The story of “The Caucasian Chalk Circle” is a simple one, says director Jack Cannon, M.F.A., assistant professor in the UAB Department of Theatre. A peasant woman, Grusha, finds an abandoned child of privilege, the heir to the seat of power, during the overthrow of the provincial government where Grusha lives and works. Grusha takes the child to raise, only to have the original mother return and demand her child and the child’s substantial inheritance. Grusha is brought to court to determine who is the rightful mother — the woman who gave birth to the child or the woman who nurtured it.

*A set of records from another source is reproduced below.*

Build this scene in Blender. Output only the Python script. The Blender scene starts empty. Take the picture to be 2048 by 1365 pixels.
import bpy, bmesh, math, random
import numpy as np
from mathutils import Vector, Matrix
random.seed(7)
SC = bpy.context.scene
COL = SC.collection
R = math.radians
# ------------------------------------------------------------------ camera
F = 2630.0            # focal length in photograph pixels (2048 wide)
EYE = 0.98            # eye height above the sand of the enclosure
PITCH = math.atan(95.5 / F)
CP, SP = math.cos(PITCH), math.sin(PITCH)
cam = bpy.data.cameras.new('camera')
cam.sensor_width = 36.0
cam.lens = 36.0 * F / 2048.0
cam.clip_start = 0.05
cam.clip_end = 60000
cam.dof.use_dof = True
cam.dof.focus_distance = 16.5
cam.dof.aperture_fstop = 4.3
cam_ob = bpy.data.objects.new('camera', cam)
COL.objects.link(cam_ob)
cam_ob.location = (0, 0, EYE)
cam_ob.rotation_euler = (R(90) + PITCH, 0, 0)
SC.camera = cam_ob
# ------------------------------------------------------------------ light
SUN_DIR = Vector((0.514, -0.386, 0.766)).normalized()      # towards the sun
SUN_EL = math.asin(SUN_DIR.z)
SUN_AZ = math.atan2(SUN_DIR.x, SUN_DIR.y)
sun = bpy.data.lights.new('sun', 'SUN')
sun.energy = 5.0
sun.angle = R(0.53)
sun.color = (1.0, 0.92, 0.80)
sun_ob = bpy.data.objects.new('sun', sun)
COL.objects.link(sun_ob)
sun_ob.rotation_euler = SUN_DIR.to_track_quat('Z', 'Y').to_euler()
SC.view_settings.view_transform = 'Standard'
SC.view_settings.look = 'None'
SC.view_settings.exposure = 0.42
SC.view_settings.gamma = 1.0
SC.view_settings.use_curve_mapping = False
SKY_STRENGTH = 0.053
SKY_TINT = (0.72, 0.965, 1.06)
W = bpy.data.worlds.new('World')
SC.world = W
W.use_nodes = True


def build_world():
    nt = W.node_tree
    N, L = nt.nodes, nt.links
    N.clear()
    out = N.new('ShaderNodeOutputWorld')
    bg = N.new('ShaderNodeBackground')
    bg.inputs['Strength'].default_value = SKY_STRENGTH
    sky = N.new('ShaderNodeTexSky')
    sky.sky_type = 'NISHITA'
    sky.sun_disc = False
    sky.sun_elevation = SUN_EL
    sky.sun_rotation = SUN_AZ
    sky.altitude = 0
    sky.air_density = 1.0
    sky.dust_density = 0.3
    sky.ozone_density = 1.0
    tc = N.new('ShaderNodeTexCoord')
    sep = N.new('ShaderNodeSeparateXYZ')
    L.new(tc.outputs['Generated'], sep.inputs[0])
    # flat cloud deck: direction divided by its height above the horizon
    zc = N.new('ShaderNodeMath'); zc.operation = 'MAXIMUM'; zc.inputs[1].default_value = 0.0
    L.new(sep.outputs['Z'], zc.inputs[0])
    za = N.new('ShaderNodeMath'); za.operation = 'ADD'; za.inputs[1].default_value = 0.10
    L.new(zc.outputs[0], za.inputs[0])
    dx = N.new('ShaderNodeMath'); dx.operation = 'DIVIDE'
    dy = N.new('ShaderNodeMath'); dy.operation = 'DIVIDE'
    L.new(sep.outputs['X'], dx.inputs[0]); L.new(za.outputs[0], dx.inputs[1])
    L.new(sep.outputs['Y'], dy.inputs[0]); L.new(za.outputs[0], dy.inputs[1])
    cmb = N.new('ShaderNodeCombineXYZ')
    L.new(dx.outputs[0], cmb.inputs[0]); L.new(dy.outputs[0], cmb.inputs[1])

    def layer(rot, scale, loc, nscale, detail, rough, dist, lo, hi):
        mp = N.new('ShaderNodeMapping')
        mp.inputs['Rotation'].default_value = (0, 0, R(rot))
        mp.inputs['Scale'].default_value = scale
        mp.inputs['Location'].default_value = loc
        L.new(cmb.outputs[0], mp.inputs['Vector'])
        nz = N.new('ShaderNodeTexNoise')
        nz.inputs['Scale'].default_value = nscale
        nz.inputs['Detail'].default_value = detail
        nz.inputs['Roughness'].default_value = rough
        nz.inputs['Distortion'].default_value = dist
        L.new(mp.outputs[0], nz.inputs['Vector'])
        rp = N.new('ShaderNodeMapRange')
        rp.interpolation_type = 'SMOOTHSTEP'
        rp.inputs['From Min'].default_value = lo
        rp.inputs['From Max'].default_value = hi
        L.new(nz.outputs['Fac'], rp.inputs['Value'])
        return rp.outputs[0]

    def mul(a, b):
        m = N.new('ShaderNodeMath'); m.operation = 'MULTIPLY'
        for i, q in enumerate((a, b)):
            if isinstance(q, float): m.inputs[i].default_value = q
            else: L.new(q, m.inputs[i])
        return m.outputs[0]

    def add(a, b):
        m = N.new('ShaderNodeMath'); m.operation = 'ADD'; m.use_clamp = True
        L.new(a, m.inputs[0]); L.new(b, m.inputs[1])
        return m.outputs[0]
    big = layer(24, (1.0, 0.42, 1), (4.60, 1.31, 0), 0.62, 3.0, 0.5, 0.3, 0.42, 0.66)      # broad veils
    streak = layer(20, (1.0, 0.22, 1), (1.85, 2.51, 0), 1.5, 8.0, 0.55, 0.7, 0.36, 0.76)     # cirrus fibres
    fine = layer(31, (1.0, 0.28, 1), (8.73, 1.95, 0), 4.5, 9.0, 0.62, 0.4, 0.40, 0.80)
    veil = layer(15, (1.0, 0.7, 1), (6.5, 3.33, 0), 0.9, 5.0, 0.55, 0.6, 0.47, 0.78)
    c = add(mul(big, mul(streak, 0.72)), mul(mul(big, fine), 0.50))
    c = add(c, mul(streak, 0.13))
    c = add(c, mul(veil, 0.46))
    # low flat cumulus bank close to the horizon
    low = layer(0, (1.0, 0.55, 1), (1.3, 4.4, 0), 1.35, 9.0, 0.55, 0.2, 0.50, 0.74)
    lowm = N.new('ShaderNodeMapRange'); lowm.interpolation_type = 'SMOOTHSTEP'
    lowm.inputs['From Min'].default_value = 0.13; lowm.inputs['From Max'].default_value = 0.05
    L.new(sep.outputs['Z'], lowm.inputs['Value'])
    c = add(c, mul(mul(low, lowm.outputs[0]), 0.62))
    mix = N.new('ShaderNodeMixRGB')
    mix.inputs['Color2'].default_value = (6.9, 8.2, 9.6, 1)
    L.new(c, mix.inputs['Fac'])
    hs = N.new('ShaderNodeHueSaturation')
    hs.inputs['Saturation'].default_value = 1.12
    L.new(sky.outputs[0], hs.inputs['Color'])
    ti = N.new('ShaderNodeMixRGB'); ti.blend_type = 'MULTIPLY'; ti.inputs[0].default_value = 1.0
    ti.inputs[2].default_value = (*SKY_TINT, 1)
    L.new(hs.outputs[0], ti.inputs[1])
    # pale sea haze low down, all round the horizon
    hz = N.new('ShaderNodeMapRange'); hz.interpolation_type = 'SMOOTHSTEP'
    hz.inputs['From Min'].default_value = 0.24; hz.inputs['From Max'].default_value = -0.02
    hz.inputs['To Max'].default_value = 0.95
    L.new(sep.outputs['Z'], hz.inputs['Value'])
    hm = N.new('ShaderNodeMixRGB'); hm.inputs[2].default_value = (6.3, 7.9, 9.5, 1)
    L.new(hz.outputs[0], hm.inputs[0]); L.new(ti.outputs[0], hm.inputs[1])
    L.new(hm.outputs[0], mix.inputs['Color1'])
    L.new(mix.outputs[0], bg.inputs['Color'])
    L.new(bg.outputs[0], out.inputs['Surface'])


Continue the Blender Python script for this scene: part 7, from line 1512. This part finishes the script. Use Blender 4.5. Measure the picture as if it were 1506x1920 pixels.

“The Caucasian Chalk Circle” is a large, complex show, with a cast of 22 actors playing nearly 100 characters in myriad scenes and locations, Cannon says. Masks and puppets will be used in the production, and songs are used to stop the narrative of the play and make social, political, economic and moral comments about the character’s predicaments. Theatre UAB has collaborated with the UAB Department of Music for the show’s music. Student composers Natalie Kinsaul, UAB theatre major, and Kevin Peek, UAB music major, have worked for months composing original music for the words and lyrics in Brecht’s songs, Cannon says.

“As student composers, they were given a monumental task of creating music for more than 20 songs. They ended up creating a roving band of Gypsy musicians that play the accordion, guitar, bass guitar, banjo, mandolin, piccolo, tambourine and a variety of drums,” Cannon says. “The music they created bridges the theatricality of the play’s dialogue and the complexity of the music contained within the play’s songs.”

The near all-Alabama cast is Trey York, Tim Simmons, Allison Shackelford, Muhammed Al-Kahlout, Kat Burcham and Sophia Wells, all of Birmingham; Bradley Foster of Vestavia Hills; Byron King of Prattville; Jared Funderburg of Pell City; Lee Murphy of Gardendale; Rhonda Erbrick of Corner; Rebecca Harper of Valley Head; Catie Cole of Demopolis; Leah Huebner of Huntsville; Leah Hudspeth of Hoover; Kyle Hulcher of Fort Worth, Texas; with singer Elliot Cleverdon of Irondale and musicians Ronnie Moore of Birmingham; Josh Vintson of Sumiton; Ellis Oswalt of Oxford; Alora King of Boonsboro, Md.; and Kirstie Crumly of Centreville. All cast members also are part of the show’s ensemble.